Don’t know whether my foot is sprained or broken, but I’m tossing the cleats in my closet. I want to get healthy for golf season.

I play soccer on a men’s over 30 soccer league. I also play with a local club that runs pickup games twice a week. The league plays indoors through the winter. The club plays outdoors through the spring, summer, and fall.

I play mostly for exercise—I have virtually no skill. It’s a lot of fun, but I’m not real committed to the club… in warm weather, I try to play golf two or more times a week, and it’s hard to get enthusiastic about adding three or four hours of running on top of that.

I’m much more committed to the soccer league because golf opportunities are rare in the winter. It’s very cool to be able to play soccer on a grass-like surface even as a blizzard swirls outside.
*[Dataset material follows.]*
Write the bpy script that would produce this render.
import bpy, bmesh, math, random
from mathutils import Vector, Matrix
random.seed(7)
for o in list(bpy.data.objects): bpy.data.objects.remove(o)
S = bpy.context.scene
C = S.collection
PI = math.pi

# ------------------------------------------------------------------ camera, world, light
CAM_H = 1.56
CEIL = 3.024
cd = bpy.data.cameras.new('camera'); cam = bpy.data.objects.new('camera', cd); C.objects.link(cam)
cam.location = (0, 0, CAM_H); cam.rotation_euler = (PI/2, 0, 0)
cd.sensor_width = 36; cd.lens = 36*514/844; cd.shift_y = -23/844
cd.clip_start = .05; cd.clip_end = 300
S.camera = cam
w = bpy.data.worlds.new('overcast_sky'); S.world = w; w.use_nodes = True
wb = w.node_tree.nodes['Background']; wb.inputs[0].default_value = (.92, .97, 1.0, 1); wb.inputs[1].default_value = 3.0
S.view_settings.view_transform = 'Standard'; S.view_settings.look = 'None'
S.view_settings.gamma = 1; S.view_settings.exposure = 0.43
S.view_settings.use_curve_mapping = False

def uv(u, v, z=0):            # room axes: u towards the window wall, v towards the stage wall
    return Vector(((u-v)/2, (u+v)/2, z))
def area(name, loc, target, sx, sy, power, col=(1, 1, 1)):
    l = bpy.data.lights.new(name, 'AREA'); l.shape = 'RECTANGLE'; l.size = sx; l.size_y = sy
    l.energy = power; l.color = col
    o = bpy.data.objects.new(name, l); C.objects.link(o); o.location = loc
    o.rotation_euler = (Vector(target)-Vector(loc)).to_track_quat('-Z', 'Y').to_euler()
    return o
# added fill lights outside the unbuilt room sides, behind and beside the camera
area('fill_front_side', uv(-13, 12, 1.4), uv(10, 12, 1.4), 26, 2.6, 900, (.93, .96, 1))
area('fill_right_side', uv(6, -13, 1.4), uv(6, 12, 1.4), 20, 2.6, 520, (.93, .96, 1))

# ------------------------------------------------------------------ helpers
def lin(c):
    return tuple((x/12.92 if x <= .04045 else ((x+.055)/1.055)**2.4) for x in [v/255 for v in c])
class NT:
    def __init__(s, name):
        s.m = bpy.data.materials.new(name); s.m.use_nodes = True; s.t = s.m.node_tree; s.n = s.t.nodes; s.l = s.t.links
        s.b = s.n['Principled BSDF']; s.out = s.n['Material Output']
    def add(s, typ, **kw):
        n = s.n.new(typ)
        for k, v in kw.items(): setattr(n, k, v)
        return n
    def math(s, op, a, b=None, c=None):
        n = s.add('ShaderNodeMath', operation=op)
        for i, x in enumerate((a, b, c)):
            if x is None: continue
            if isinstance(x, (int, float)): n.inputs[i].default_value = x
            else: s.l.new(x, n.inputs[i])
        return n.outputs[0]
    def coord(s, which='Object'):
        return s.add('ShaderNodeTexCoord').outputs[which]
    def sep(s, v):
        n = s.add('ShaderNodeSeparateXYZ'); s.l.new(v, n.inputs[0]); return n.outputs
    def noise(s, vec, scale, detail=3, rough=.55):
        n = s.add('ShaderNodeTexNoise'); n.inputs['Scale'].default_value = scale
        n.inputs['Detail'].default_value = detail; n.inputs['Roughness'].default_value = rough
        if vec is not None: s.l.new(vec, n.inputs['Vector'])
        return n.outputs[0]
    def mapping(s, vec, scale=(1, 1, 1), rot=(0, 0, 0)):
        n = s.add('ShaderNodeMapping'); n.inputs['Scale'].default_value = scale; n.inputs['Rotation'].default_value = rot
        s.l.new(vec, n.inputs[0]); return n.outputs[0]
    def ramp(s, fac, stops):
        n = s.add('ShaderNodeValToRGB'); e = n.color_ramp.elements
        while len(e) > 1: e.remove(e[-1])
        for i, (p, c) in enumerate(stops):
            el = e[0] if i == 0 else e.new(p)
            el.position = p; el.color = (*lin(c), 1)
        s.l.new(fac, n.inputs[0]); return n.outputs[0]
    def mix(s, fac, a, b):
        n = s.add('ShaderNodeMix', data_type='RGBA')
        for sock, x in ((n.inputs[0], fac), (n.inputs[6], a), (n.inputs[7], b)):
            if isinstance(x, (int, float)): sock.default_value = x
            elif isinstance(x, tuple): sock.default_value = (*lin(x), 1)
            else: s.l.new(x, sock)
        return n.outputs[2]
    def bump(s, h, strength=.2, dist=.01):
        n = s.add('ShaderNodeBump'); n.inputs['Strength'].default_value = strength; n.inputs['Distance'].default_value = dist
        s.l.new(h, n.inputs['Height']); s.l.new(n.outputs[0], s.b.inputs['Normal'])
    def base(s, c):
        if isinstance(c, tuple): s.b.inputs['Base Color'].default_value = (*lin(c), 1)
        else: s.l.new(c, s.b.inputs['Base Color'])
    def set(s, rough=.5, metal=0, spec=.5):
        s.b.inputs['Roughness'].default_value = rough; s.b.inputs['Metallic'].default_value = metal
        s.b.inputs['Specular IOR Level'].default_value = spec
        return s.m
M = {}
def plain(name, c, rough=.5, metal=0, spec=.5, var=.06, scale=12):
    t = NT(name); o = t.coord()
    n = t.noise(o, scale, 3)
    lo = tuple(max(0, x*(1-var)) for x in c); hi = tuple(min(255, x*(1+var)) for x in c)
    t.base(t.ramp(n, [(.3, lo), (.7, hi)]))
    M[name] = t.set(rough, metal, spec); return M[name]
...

Yesterday, my team played its 22nd game of the season. We were holding our own: we’d had a half-dozen solid scoring opportunities that didn’t pan out, and we were down by only one point.
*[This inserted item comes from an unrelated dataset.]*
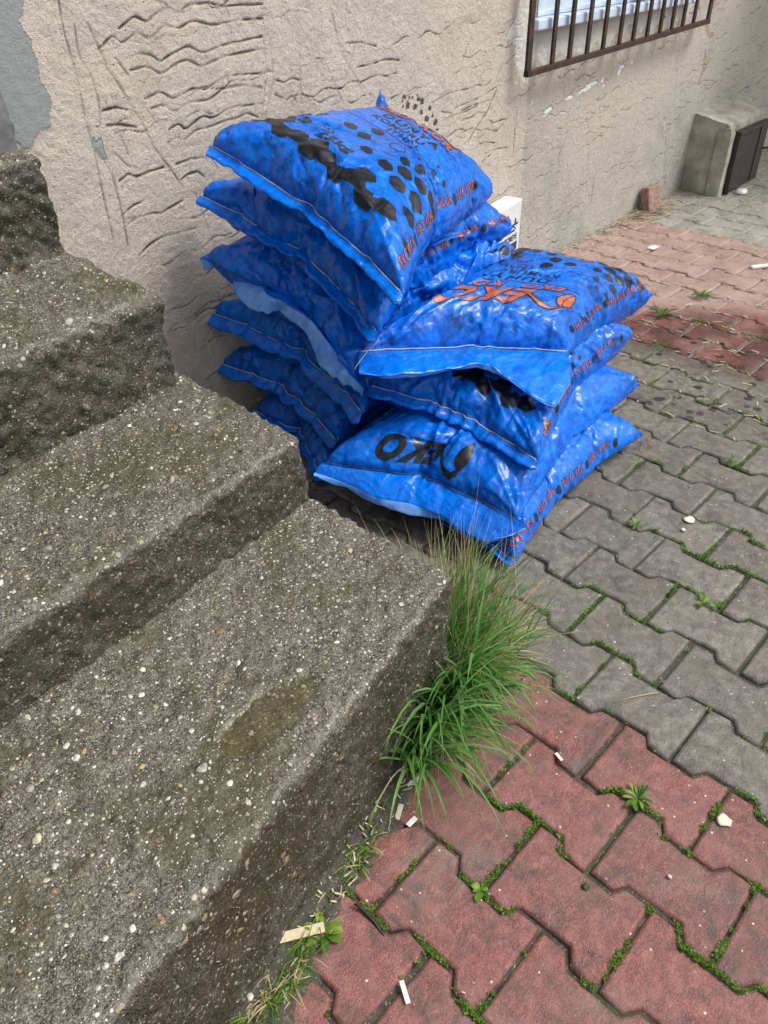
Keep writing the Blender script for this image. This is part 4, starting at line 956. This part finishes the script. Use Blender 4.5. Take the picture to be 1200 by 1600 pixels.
def build_sacks():
    A = lambda x, y, z: tuple(at(x, y, z))
    fr = design('front'); bk = design('back')
    far = lambda p, x, y, z: (p[0]+x, p[1]+y, z)
    # ---- bottom to top, the two piles together so each sack rests on what is under it
    L, F = A(393, 640, .04), A(505, 752, .025)
    r, i = make_sack('darkest blue sack, on the ground under the pile by the wall, beside the steps', L, F, (.74, .80, .05), (.78, 1.36, .05), 2, 1, 1, .085, .03, strips('f'), dirty=.8, inset=.8)
    L, F, R = (-.02, .83, .03), A(806, 878, .03), A(1001, 684, .055)
    r, i = make_sack('bottom blue sack of the front pile, its near corner in the grass', L, F, R, (.80, .86, .06), 0, 1, 2, .11, .03, strips('f', ph=-.02), dirty=.45, inset=.55, flipy=True)
    tail(r, A(1003, 690, .05), .05, 3)
    L, F = A(345, 570, .19), A(528, 688, .13)
    r, i = make_sack('blue sack second from the ground in the pile by the wall, thin wavy sewn edge', L, F, (.76, .80, .18), (.78, 1.36, .2), 3, 0, 3, .11, .09, (), dirty=.55, flipx=True, hemw=.03, hemdroop=.02)
    L, F, R = A(503, 724, .17), A(812, 812, .125), A(996, 602, .155)
    r, i2 = make_sack('blue sack with black EKO lettering and leaf mark, second lowest of the front pile', L, F, R, (.82, .86, .18), 2, 3, 4, .11, .085, strips('f')+biglogo(1, .735, .68, .30, .045), rot=True, dirty=.4, inset=.6, hem=False, stitch='dark', crease=.8)
    flap(r, i2, [(1, 492, 738, .155), (.85, 543, 757, .13), (.7, 591, 779, .115), (.55, 640, 786, .115), (.42, 689, 806, .10), (.3, 722, 832, .085), (.18, 757, 846, .08), (.06, 800, 838, .09), (0, 822, 822, .11)],
         [(1, 490, 744, .15), (.85, 540, 762, .12), (.7, 588, 788, .095), (.55, 640, 806, .085), (.42, 695, 812, .08), (.3, 727, 838, .07), (.18, 760, 850, .07), (0, 818, 830, .10)], seed=2)
    tail(r, A(845, 800, .12), .05, 5)
    L, F = A(334, 490, .37), A(566, 645, .26)
    r, i = make_sack('glossy blue sack by the wall, just under the one with pale lining', L, F, (.74, .78, .33), (.78, 1.37, .36), 0, 2, 5, .10, .09, (), dirty=.35, flipy=True, hemw=.034, hemdroop=.025)
    L, F, R = A(578, 602, .33), A(841, 722, .245), A(985, 528, .275)
    band = [p for p in fr]
    r, i = make_sack('front-pile blue sack with black hexagon band, under the flat top one', L, F, R, (.83, .88, .30), 1, 2, 6, .10, .10, band+strips('f', ph=.03), dirty=.6, inset=.7, flipx=True, hemw=.03, hemdroop=.018, crease=1.25)
    tail(r, A(838, 738, .22), .05, 6)
    L, F = A(322, 408, .56), A(556, 590, .40)
    r, i4 = make_sack('blue sack by the wall with its pale lining curling out of the open end', L, F, (.72, .78, .48), (.76, 1.36, .53), 3, 1, 7, .10, .09, (), dirty=.3, hem=False, stitch=None, crease=1.3)
    flap(r, i4, [(1, 316, 409, .56), (.94, 345, 393, .575), (.86, 375, 398, .56), (.76, 397, 425, .54), (.68, 412, 455, .52), (.55, 450, 478, .49), (.42, 492, 508, .465), (.28, 520, 545, .44), (.14, 545, 585, .41), (0, 570, 610, .385)],
         [(1, 318, 420, .54), (.94, 345, 413, .545), (.88, 362, 424, .53), (.8, 366, 452, .50), (.74, 388, 474, .485), (.66, 412, 483, .475), (.55, 436, 484, .47), (.42, 478, 520, .445), (.28, 500, 565, .41), (.14, 538, 600, .385), (0, 566, 614, .375)], seed=4, wave=.014)
    L, F, R = A(561, 551, .455), A(888, 550, .40), A(1018, 463, .36)
    r, i5 = make_sack('top blue sack of the front pile with upside-down orange EKO lettering and leaf', L, F, R, (.86, .90, .44), 0, 3, 8, .115, .10, shift(fr+biglogo(2), -.10)+strips('l', rv=1), rot=True, dirty=.6, inset=.55, hem=False, stitch='light', crease=.75)
    flap(r, i5, [(1, 562, 584, .44), (.9, 600, 588, .435), (.75, 660, 583, .43), (.6, 705, 576, .43), (.48, 745, 568, .43), (.4, 768, 574, .42), (.28, 800, 598, .395), (.16, 833, 622, .375), (.06, 866, 637, .36), (0, 890, 600, .37)],
         [(1, 562, 586, .436), (.9, 600, 592, .425), (.75, 660, 586, .42), (.6, 705, 579, .42), (.48, 745, 575, .415), (.4, 770, 583, .405), (.28, 803, 600, .385), (.16, 835, 625, .36), (.06, 867, 638, .355), (0, 890, 602, .365)], seed=6)
    tail(r, A(1020, 470, .35), .05, 7)
    L, F = A(314, 306, .755), A(590, 520, .54)
    r, i = make_sack('blue sack directly under the topmost one, a white stitched edge crossing in front', L, F, (.78, .84, .58), (.80, 1.38, .70), 1, 0, 9, .10, .09, strips('f', ph=.30), dirty=.35, flipy=True, hemw=.034, hemdroop=.012, crease=1.2)
    tail(r, A(592, 530, .53), .10, 8, M_THREAD)
    L, F, R, B = A(330, 228, .90), A(632, 462, .69), A(772, 300, .70), A(604, 205, .82)
    r, i = make_sack('topmost blue sack with black hexagons, 25kg and orange lettering, one corner pointing up', L, F, R, B, 0, 1, 10, .13, .085, fr+biglogo(2)+strips('f')+strips('l'), dirty=.6, inset=.75, hemw=.036, hemdroop=.012, ear=(.115, .10), farhem=False, crease=.6)
    tail(r, A(632, 468, .68), .09, 9); tail(r, A(326, 238, .88), .05, 10)
build_sacks()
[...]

I was racing to shut down a breakaway attack on our goal, and somehow I jammed my heel hard into the turf. Something popped, and I felt pain; I took myself out of the game.

Without exception, my first thought after ouch is, How will this affect my golf game? In fact, part of my reluctance to play soccer at all is the growing certainty that a soccer-related injury will sideline me from golf (I’ve seen other players break bones, and pull muscles. One of my indoor teammates dislocated his shoulder and another detached his Achilles tendon.)

If I get injured in the winter, I have time to heal before golf season starts. If I get injured in the spring, summer, or fall, I may miss several weeks of golf. I’d be sad. It looks as though my soccer season has ended.